Canberra is in the grip of a chilly return to winter after several weeks of warm, sunny, still days. Flowers are blooming, birds are singing and now – this! What happened to our Spring?
According to longtime Canberra meteorologist Dr Clem Davis, we can blame Sydney for that, among one or two other things. More precisely, it’s an East Coast Low that’s also affecting us.
Clem spent 33 years with the Bureau of Meteorology and is now an honorary lecturer at the ANU’s Fenner School, researching climate and climate change in local and regional Australia. He says these systems can wreak slow-moving havoc as they get stuck over the coast.
The low can quickly develop strong winds and drag in moisture that forms heavy rain. That’s happening now as the system hovers over Sydney and the South Coast.
The low pulls cold air up from the south and south-west, forming the weather pattern we’re now experiencing in the ACT and surrounding regions.
“They’re also called cut-off low systems because the cold front is cradled by surrounding high-pressure systems,” Clem explains.
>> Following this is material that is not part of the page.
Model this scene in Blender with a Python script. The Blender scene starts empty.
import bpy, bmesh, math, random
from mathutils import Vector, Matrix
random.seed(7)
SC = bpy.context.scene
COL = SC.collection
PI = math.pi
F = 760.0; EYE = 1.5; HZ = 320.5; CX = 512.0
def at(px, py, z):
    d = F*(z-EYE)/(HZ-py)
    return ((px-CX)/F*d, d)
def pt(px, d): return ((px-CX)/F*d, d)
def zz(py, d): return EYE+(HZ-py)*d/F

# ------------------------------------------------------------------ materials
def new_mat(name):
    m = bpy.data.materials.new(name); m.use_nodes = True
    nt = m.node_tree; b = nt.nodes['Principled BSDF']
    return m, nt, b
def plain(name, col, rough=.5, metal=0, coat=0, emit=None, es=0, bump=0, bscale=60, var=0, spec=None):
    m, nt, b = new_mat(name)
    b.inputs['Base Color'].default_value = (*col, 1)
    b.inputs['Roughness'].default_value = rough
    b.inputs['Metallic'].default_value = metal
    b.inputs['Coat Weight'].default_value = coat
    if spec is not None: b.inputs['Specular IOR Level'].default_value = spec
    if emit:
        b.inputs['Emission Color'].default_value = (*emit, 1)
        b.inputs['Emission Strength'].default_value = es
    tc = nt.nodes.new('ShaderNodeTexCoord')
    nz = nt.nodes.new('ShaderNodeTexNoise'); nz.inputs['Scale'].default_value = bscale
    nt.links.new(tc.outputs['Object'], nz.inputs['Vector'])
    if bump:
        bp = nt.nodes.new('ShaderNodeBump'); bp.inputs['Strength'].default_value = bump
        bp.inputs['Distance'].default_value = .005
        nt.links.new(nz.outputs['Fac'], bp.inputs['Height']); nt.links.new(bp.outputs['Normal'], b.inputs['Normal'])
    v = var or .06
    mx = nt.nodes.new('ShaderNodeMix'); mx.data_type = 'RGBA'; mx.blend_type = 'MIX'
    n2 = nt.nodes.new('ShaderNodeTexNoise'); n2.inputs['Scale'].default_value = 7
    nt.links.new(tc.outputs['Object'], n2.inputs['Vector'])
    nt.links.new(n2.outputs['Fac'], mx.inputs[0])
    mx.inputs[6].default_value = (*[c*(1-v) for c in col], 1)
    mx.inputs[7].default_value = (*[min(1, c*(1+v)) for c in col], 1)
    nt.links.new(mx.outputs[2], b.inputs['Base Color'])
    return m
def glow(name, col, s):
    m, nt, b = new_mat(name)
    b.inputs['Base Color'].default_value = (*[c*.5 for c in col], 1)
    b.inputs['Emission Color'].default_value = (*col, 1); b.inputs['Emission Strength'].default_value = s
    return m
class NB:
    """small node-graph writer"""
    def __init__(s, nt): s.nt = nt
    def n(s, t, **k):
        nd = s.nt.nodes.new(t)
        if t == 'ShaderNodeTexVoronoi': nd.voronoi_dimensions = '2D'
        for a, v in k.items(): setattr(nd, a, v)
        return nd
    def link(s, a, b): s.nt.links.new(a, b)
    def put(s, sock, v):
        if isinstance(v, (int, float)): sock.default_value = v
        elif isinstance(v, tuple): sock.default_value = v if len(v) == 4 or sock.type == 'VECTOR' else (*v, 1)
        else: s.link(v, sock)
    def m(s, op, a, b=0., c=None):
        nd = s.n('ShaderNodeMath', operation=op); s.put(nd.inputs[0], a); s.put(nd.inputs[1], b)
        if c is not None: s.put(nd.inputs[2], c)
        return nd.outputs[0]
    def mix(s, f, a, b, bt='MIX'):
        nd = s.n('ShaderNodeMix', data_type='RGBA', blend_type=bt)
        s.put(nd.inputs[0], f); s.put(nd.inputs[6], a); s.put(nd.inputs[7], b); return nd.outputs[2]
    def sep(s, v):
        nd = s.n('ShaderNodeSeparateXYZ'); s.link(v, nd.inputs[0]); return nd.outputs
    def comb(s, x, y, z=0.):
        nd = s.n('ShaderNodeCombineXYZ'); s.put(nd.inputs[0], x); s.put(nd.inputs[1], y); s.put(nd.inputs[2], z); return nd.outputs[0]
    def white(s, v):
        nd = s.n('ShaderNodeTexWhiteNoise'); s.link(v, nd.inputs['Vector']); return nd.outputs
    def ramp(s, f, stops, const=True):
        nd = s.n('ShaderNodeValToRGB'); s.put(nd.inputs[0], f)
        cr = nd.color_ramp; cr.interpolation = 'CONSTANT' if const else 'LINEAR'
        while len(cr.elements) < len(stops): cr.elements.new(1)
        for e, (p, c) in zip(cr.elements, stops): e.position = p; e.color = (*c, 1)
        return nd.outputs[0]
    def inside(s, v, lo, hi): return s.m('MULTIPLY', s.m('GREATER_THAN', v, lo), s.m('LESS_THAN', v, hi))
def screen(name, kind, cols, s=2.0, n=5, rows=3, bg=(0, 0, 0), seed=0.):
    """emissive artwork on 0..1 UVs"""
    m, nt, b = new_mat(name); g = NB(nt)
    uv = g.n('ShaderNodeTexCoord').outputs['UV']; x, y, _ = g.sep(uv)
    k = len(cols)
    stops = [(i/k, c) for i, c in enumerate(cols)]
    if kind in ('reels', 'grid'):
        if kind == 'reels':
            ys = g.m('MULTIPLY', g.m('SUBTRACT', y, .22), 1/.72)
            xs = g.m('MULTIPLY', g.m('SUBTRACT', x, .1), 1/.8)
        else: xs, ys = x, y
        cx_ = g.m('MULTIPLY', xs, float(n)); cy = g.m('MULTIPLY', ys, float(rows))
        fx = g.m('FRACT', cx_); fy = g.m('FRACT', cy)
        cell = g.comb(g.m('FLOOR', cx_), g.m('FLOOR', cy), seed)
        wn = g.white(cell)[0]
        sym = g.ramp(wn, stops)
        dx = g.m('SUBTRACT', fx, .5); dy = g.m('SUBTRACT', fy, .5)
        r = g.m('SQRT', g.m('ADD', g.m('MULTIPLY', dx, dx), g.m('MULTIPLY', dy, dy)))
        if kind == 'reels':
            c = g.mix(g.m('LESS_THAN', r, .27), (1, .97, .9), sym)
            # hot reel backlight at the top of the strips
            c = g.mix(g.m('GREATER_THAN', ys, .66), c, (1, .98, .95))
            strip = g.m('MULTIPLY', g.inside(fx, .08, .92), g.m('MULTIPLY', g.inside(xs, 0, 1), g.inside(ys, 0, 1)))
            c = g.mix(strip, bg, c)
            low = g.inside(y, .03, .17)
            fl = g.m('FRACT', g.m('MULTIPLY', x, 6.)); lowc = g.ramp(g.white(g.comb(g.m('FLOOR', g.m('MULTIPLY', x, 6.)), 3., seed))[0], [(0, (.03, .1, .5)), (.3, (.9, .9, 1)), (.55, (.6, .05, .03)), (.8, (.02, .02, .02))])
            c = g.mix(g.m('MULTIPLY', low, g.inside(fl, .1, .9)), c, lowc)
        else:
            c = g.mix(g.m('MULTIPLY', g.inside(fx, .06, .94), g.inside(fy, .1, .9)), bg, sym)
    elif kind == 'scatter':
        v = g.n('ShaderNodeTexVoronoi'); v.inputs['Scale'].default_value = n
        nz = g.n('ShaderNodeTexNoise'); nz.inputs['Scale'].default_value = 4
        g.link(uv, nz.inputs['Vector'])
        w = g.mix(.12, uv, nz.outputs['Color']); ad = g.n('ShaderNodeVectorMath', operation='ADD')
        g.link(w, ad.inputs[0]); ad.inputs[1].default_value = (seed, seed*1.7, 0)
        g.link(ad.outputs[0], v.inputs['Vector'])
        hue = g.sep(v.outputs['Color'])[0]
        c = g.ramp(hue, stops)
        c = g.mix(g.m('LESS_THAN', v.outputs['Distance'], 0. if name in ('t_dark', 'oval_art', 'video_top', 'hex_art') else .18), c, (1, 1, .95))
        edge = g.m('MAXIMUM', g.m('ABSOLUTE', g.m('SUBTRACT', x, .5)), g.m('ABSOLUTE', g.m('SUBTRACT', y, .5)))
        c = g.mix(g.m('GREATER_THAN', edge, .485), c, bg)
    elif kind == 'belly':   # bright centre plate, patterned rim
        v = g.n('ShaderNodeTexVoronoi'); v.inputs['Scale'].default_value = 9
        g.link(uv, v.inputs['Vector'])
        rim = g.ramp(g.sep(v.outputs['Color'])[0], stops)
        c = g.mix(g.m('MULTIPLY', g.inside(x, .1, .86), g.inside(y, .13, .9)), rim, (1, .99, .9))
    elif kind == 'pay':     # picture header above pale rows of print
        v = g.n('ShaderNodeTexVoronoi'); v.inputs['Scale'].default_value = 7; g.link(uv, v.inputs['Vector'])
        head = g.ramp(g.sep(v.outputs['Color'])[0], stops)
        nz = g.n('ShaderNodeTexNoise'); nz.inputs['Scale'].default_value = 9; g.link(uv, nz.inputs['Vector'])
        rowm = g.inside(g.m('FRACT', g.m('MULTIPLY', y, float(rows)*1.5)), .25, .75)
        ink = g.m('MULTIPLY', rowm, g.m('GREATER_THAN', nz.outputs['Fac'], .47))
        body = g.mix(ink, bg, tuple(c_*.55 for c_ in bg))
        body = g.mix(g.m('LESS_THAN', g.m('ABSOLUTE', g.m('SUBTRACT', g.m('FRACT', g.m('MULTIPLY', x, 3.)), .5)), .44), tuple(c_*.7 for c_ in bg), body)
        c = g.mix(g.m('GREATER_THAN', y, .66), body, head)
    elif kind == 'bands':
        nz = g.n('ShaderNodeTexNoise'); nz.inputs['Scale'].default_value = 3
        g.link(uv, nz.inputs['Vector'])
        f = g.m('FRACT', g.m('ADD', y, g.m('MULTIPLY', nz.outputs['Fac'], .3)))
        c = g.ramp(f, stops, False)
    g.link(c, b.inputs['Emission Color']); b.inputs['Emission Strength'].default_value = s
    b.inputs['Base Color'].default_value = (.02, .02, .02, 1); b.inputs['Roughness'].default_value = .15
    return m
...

Because the low is slow-moving, it blocks the continental high-pressure system from flowing through, but this will end as the low begins to move into the Tasman and break up.
That will take several days, however, and temperatures for the rest of this week will hover in the low teens before climbing again by Monday.
East Coast Lows form along the coast as far south as Hobart and are responsible for all kinds of mayhem. An East Coast Low caused spectacular beach erosion at Wamberal on the Central Coast in 2020, and the weather system was also responsible for the Sydney to Hobart yacht race disaster of 1998.
But, Clem says, it’s been close to what we might still call a “normal” winter so far in Canberra, and Spring doesn’t officially begin until September.
“Climate change means it is a fact that winter temperatures are rising in Canberra, and we’re also seeing a later start to winter,” Clem says. “May is often warmer for longer.”
The average temperature for July in Canberra is 11.2 degrees and the average minimum -0.1, taken from figures collected between 1961 and 1990. This year, the average temperature was 11.9 and the average minimum 1 degree.
The heavy rainfall we’ve experienced this winter has also brought temperatures up by comparison with drier years where hard frosts are more common.
June was a particularly wet month with 115.8 mm of rain, although May was closer to the long term average with 47.8 mm.
Clem has been researching climate and climate change in regional Australia and says that a broadscale pattern change is evident, although that will vary from year to year.